— Start —

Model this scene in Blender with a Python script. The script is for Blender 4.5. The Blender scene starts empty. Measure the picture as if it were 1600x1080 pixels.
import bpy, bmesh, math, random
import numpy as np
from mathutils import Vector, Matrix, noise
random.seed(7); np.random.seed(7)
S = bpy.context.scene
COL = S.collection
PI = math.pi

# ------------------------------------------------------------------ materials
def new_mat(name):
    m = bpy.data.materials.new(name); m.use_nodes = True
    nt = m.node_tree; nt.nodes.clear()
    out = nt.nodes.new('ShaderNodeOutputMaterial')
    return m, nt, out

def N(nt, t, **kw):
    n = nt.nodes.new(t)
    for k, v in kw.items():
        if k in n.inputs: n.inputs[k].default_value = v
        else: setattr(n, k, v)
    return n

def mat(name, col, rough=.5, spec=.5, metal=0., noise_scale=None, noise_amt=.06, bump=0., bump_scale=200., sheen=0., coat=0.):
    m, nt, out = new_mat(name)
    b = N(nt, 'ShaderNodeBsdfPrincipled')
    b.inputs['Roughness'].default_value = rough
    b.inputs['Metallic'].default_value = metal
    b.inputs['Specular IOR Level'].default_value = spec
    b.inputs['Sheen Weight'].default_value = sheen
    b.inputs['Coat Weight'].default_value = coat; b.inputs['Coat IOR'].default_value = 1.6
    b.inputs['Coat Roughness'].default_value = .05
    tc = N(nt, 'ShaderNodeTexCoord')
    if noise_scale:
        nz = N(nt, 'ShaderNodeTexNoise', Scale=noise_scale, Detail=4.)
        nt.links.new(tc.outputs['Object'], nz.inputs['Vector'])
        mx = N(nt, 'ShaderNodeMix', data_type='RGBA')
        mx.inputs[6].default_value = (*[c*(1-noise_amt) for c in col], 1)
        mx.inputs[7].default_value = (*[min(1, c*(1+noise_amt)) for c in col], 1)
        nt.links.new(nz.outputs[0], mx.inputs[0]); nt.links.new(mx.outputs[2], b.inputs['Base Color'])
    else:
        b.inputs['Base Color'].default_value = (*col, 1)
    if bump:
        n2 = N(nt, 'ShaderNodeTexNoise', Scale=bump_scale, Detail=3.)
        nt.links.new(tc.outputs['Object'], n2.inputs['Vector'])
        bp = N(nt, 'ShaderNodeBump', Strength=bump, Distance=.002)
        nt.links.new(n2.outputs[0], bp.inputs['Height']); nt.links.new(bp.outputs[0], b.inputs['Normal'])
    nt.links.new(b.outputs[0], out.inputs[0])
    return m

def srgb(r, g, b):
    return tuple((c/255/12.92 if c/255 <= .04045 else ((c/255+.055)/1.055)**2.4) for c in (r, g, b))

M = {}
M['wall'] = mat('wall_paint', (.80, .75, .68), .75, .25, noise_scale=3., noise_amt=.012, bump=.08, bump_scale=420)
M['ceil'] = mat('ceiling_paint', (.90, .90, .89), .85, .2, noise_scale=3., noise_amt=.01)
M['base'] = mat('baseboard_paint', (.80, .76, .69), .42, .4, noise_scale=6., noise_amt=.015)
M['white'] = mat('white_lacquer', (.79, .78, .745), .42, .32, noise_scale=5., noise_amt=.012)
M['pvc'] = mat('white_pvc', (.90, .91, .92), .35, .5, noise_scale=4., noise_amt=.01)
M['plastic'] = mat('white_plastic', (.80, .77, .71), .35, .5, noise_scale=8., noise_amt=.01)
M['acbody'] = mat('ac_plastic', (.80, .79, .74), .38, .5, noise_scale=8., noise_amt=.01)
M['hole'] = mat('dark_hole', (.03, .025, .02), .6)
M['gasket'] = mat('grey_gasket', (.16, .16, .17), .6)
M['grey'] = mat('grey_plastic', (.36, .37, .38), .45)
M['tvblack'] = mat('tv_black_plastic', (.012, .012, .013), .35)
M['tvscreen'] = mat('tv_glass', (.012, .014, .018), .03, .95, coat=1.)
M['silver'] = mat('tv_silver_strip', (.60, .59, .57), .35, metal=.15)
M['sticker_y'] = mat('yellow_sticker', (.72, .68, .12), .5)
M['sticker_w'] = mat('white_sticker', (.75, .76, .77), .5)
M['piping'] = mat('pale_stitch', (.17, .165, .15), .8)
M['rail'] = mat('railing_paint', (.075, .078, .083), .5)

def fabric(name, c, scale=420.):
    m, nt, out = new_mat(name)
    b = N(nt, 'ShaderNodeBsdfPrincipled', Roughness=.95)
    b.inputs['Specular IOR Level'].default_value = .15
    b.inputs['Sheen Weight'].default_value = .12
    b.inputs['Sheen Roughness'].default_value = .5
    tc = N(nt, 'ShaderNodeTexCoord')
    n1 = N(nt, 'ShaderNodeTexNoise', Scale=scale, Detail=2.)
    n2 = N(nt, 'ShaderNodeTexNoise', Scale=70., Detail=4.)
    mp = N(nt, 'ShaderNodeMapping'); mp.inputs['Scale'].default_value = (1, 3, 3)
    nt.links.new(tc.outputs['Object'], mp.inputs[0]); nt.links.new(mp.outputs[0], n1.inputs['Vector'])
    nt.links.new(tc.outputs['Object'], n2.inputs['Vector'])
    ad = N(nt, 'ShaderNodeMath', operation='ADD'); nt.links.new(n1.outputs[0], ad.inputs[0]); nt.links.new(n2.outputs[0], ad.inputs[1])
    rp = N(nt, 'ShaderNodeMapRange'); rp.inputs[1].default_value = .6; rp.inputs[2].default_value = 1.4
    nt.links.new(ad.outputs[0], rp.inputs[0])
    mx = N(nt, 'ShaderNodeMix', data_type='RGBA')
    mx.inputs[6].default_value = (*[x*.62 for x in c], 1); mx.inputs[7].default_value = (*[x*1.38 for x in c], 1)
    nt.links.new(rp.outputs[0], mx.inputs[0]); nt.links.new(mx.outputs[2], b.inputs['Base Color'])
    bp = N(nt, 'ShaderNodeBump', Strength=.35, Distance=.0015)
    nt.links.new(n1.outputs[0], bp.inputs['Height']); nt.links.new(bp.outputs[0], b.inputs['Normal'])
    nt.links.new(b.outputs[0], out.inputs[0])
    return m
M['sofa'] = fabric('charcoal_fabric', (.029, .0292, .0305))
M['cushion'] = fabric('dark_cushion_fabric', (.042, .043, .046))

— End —

## REQUEST
Word for word, quote the lines of the material from the first line through the line with "return m, nt, out", both ends included.

## RESULT BELOW
Model this scene in Blender with a Python script. The script is for Blender 4.5. The Blender scene starts empty. Measure the picture as if it were 1600x1080 pixels.
import bpy, bmesh, math, random
import numpy as np
from mathutils import Vector, Matrix, noise
random.seed(7); np.random.seed(7)
S = bpy.context.scene
COL = S.collection
PI = math.pi

# ------------------------------------------------------------------ materials
def new_mat(name):
    m = bpy.data.materials.new(name); m.use_nodes = True
    nt = m.node_tree; nt.nodes.clear()
    out = nt.nodes.new('ShaderNodeOutputMaterial')
    return m, nt, out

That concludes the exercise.